What is asked >>
Copy exactly the lines from the one containing "mb.box(-.62, 22.2, 12, 12.2, G" through the one containing "tag(MB().add([(-.42, .03, G", both included, and nothing else.

Records with scene code
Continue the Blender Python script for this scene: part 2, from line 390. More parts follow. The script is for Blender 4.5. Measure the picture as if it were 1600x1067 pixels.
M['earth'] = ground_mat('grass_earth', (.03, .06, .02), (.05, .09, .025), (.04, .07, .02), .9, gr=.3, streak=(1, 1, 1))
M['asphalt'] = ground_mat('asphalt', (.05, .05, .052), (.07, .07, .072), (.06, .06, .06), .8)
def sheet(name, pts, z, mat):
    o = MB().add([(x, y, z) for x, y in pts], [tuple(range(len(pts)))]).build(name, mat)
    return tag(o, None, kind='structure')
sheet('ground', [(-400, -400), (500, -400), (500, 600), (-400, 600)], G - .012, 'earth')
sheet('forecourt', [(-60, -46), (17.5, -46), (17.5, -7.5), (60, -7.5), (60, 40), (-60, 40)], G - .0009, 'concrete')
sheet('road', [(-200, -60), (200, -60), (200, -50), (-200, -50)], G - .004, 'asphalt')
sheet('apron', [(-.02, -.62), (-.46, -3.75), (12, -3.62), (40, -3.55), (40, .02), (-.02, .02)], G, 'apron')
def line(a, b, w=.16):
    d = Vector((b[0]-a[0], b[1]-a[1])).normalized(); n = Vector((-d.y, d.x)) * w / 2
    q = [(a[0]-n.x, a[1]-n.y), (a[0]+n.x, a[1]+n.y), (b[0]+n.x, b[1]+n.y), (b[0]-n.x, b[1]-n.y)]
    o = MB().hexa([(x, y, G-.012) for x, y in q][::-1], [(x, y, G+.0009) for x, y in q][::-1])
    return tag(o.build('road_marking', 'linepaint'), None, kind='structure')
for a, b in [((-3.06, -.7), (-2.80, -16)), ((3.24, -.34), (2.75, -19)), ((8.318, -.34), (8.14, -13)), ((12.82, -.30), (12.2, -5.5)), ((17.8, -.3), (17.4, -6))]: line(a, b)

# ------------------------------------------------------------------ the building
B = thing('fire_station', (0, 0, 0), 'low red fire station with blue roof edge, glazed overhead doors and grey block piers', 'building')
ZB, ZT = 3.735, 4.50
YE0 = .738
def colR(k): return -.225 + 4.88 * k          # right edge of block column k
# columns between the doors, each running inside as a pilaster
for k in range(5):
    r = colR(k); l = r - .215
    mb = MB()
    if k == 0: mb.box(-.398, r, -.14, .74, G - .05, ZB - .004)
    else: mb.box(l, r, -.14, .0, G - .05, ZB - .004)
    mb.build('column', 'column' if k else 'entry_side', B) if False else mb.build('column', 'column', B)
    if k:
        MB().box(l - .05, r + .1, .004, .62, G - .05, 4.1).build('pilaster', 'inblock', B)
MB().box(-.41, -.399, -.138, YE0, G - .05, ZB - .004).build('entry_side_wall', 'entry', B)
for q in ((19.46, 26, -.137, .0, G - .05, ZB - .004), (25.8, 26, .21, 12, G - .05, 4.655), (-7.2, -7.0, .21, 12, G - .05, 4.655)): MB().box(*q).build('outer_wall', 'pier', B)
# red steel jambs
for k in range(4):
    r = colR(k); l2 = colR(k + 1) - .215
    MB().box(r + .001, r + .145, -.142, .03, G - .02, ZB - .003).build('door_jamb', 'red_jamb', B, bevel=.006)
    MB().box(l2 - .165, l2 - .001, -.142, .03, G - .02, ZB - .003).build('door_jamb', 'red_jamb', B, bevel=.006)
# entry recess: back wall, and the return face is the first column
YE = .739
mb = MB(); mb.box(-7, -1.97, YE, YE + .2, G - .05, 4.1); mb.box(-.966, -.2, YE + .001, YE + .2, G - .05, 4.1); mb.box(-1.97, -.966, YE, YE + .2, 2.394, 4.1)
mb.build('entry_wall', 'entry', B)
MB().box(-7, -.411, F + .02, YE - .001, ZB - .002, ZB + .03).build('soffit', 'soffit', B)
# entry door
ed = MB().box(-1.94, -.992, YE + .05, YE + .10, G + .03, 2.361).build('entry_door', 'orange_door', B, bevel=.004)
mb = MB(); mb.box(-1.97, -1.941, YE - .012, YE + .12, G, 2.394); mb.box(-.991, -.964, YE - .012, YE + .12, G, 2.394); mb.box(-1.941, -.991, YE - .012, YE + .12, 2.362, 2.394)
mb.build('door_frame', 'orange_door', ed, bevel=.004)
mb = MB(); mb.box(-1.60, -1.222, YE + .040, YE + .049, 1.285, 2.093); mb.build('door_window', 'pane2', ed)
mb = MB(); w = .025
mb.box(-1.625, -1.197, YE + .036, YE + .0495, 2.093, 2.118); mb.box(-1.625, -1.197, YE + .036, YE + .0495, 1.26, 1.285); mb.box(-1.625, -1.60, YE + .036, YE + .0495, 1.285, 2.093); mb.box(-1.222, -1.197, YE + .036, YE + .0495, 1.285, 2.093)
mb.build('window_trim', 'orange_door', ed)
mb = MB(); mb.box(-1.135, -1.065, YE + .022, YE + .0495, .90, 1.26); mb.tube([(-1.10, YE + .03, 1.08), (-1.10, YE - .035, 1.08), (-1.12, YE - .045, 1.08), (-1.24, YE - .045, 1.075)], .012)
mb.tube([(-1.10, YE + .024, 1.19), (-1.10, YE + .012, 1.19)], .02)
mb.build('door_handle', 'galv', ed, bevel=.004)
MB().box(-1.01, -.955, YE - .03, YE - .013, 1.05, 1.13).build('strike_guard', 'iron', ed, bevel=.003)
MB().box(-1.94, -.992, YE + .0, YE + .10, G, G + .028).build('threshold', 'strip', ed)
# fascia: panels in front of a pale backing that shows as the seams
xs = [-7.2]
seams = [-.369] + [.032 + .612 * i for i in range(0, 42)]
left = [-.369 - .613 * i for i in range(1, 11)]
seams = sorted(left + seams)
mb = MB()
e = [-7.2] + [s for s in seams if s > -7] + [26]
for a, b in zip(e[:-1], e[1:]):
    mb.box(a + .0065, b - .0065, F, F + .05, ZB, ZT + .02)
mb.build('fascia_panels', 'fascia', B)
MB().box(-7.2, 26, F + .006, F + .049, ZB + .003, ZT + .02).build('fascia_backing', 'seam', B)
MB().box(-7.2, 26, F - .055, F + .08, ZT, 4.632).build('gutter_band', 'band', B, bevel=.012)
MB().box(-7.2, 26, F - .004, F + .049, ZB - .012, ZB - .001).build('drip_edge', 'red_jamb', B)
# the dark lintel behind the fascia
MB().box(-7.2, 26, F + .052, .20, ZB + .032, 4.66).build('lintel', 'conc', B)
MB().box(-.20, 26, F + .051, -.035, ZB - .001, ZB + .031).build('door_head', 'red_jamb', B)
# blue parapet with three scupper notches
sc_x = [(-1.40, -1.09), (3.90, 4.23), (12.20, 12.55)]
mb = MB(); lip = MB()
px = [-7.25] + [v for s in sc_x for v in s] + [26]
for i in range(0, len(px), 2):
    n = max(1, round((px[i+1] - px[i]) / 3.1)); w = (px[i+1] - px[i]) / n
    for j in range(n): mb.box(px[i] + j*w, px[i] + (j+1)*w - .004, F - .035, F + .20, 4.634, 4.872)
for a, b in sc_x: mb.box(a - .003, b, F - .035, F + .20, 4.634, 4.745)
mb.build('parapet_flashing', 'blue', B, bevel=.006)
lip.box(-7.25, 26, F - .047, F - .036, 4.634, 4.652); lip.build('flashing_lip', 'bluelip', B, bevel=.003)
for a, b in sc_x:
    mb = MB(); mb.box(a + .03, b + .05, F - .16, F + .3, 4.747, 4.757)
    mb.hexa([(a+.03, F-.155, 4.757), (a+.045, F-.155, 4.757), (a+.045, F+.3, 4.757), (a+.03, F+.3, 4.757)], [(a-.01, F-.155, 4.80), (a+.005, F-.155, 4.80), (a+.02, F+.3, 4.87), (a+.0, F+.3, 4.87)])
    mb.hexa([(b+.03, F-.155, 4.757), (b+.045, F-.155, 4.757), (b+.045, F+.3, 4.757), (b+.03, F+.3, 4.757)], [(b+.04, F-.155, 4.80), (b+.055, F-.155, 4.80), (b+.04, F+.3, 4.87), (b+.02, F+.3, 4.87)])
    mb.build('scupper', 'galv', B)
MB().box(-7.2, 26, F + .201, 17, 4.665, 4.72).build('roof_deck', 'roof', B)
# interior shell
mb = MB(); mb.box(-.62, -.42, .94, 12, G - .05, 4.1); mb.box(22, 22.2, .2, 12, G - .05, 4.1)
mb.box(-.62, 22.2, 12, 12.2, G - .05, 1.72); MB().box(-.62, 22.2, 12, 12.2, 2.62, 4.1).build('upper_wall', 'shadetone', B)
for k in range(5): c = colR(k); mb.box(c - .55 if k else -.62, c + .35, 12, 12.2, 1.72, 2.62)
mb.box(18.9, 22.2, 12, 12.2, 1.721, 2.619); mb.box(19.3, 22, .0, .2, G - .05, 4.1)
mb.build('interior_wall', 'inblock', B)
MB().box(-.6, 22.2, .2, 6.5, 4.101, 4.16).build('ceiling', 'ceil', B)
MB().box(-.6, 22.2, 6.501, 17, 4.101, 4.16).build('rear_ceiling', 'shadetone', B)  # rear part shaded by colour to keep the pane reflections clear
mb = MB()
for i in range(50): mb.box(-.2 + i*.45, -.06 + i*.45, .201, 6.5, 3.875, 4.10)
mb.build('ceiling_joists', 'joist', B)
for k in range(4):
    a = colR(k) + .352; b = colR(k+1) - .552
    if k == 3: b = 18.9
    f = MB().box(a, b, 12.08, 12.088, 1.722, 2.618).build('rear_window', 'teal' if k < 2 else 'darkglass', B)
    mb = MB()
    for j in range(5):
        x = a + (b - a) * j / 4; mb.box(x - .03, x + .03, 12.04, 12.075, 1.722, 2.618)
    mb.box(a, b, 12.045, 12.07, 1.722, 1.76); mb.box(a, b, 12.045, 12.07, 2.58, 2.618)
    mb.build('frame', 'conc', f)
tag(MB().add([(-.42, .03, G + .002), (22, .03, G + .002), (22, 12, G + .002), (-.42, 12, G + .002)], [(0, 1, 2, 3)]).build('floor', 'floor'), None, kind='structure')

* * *

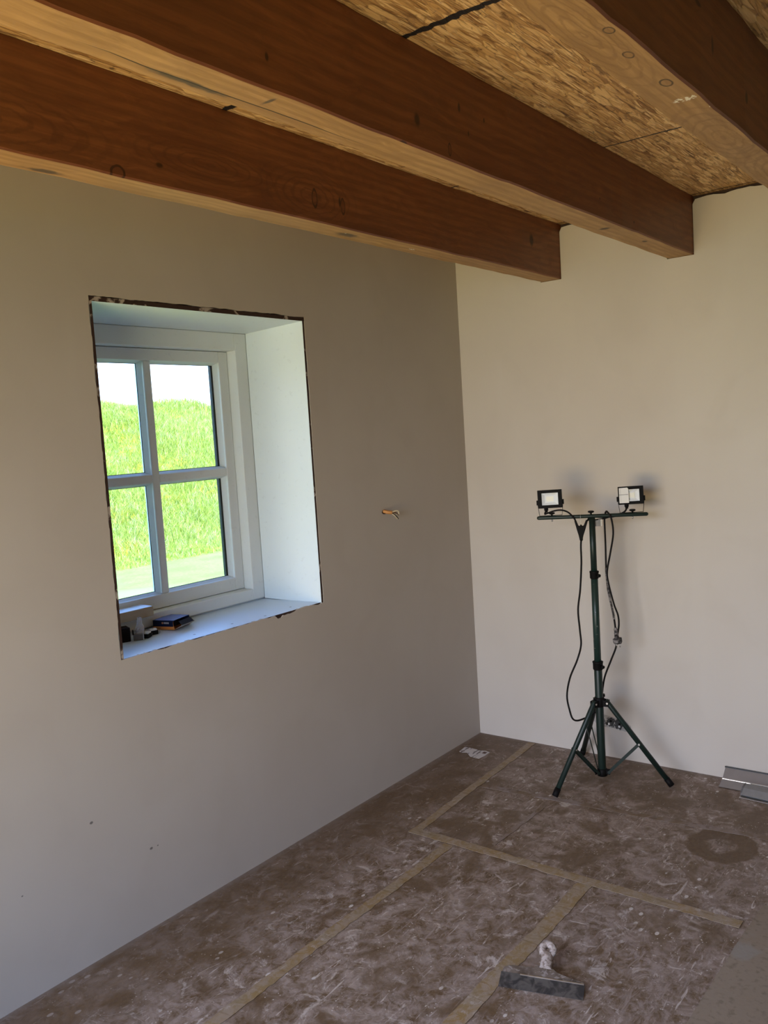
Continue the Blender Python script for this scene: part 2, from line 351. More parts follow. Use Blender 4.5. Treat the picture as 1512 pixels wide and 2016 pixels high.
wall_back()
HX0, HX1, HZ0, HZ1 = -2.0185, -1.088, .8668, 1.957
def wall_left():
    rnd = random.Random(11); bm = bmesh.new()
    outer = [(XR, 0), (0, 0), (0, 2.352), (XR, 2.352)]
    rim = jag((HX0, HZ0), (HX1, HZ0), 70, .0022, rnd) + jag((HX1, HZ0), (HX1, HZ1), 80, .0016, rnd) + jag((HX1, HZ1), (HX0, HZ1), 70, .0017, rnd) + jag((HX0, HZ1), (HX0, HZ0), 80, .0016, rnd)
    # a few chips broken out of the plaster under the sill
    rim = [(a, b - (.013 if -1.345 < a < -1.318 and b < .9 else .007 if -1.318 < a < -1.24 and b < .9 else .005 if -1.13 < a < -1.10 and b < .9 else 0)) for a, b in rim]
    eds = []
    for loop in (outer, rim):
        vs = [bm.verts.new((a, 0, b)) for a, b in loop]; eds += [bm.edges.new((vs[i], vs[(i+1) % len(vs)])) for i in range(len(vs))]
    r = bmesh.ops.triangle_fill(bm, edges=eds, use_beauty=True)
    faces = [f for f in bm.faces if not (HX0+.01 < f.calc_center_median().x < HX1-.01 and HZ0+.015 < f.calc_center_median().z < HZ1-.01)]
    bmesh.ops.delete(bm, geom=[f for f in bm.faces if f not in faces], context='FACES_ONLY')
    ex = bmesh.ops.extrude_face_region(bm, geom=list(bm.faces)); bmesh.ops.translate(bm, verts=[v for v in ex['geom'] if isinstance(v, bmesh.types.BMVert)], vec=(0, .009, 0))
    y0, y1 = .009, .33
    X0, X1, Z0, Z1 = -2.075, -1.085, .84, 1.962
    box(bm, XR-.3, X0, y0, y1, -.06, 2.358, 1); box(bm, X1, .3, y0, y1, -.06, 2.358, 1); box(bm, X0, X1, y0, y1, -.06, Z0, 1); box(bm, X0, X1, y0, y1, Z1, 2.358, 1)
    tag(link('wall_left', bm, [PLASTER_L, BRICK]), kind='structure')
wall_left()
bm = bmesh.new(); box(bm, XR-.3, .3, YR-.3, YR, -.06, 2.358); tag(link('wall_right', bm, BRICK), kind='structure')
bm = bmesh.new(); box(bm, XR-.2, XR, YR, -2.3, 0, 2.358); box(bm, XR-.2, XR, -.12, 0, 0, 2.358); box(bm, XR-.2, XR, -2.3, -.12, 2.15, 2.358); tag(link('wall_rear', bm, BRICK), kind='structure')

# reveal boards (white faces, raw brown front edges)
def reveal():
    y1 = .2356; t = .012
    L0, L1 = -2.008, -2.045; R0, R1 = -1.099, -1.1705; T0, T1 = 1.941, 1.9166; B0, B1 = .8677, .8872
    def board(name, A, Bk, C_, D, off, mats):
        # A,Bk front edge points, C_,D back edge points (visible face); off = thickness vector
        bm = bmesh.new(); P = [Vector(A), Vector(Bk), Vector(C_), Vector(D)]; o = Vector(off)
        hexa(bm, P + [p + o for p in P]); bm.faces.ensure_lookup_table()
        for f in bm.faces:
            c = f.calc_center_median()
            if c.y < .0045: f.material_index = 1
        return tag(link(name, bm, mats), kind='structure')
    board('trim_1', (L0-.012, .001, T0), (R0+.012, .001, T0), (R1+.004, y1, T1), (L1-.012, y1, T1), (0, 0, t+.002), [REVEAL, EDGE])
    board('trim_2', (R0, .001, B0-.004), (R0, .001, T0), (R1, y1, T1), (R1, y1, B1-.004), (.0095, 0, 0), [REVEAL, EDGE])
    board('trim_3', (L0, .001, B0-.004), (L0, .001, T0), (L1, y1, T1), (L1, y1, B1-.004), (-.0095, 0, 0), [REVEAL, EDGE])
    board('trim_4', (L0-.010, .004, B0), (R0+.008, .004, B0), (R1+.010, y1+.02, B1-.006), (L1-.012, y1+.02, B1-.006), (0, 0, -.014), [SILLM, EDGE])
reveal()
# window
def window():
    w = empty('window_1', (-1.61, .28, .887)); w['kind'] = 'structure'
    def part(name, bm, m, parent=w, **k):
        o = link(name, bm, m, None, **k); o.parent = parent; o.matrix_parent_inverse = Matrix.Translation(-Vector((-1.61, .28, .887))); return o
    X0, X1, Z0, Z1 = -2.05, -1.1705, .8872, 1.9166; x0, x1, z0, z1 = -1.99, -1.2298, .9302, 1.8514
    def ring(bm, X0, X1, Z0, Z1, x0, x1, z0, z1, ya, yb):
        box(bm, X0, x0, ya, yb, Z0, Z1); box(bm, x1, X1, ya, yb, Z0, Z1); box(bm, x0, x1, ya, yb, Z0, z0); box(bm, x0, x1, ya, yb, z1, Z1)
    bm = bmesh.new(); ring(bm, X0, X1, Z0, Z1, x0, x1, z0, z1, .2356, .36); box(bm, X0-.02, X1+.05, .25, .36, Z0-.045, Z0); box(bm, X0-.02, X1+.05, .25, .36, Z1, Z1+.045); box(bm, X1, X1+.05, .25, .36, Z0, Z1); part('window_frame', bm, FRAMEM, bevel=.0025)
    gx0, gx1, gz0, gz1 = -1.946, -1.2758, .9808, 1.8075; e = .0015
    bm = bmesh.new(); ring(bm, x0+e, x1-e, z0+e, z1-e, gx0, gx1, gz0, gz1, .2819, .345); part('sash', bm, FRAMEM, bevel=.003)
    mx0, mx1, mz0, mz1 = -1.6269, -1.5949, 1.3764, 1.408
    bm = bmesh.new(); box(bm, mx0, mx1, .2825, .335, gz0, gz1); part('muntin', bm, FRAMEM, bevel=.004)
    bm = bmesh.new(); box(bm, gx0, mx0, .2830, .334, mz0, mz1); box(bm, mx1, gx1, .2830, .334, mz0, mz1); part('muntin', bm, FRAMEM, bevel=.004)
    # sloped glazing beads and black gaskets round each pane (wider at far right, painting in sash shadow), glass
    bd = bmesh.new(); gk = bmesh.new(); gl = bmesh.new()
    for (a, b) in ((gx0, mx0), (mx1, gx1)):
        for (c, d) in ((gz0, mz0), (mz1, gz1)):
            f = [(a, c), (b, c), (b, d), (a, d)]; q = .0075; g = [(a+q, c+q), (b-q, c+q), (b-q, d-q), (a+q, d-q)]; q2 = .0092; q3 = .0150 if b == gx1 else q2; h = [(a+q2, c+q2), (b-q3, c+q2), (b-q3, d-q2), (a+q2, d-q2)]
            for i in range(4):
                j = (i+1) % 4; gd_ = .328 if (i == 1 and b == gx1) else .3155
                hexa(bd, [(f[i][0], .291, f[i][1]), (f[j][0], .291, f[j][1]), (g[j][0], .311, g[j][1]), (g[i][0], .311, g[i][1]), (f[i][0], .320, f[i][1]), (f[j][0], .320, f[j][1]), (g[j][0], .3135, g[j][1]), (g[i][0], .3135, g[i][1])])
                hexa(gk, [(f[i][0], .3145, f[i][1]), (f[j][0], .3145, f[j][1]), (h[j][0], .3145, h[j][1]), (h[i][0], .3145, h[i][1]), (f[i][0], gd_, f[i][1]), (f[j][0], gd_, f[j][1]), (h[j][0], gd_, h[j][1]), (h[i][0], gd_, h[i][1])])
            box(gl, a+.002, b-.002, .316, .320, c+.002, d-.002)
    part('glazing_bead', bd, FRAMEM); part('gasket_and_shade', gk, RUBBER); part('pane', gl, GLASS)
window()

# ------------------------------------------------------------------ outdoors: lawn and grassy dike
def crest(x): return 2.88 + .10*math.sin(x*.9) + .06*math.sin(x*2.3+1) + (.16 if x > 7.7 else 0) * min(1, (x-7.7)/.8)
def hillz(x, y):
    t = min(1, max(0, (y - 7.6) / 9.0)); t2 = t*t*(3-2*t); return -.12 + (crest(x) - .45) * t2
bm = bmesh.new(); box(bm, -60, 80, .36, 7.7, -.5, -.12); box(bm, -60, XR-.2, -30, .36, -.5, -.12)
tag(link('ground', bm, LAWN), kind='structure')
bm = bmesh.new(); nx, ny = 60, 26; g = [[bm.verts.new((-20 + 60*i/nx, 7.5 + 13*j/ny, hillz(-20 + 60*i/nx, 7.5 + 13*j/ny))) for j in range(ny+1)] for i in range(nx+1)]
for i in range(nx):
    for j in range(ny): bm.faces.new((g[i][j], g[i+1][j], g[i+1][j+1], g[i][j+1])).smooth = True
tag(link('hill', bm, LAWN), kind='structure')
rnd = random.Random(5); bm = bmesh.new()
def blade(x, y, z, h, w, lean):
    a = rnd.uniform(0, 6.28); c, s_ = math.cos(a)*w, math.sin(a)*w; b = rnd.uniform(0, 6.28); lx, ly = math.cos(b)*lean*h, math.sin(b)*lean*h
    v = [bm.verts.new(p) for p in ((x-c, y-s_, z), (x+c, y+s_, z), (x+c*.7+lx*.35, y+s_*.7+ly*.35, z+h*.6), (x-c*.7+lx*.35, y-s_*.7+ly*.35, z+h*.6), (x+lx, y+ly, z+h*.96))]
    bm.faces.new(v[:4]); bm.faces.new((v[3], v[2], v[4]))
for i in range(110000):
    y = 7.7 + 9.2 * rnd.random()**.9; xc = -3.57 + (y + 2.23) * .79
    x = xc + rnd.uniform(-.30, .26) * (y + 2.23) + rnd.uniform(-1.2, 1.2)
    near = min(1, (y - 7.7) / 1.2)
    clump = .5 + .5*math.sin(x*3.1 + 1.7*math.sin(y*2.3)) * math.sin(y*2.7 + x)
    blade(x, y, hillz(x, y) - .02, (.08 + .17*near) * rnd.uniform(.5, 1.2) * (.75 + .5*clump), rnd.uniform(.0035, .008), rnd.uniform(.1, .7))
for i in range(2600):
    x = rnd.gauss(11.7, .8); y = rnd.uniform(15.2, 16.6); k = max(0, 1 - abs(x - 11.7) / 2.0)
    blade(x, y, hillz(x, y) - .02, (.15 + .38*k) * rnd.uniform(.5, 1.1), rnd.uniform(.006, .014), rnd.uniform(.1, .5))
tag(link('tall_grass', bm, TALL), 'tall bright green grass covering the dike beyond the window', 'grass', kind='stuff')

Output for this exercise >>
mb.box(-.62, 22.2, 12, 12.2, G - .05, 1.72); MB().box(-.62, 22.2, 12, 12.2, 2.62, 4.1).build('upper_wall', 'shadetone', B)
for k in range(5): c = colR(k); mb.box(c - .55 if k else -.62, c + .35, 12, 12.2, 1.72, 2.62)
mb.box(18.9, 22.2, 12, 12.2, 1.721, 2.619); mb.box(19.3, 22, .0, .2, G - .05, 4.1)
mb.build('interior_wall', 'inblock', B)
MB().box(-.6, 22.2, .2, 6.5, 4.101, 4.16).build('ceiling', 'ceil', B)
MB().box(-.6, 22.2, 6.501, 17, 4.101, 4.16).build('rear_ceiling', 'shadetone', B)  # rear part shaded by colour to keep the pane reflections clear
mb = MB()
for i in range(50): mb.box(-.2 + i*.45, -.06 + i*.45, .201, 6.5, 3.875, 4.10)
mb.build('ceiling_joists', 'joist', B)
for k in range(4):
    a = colR(k) + .352; b = colR(k+1) - .552
    if k == 3: b = 18.9
    f = MB().box(a, b, 12.08, 12.088, 1.722, 2.618).build('rear_window', 'teal' if k < 2 else 'darkglass', B)
    mb = MB()
    for j in range(5):
        x = a + (b - a) * j / 4; mb.box(x - .03, x + .03, 12.04, 12.075, 1.722, 2.618)
    mb.box(a, b, 12.045, 12.07, 1.722, 1.76); mb.box(a, b, 12.045, 12.07, 2.58, 2.618)
    mb.build('frame', 'conc', f)
tag(MB().add([(-.42, .03, G + .002), (22, .03, G + .002), (22, 12, G + .002), (-.42, 12, G + .002)], [(0, 1, 2, 3)]).build('floor', 'floor'), None, kind='structure')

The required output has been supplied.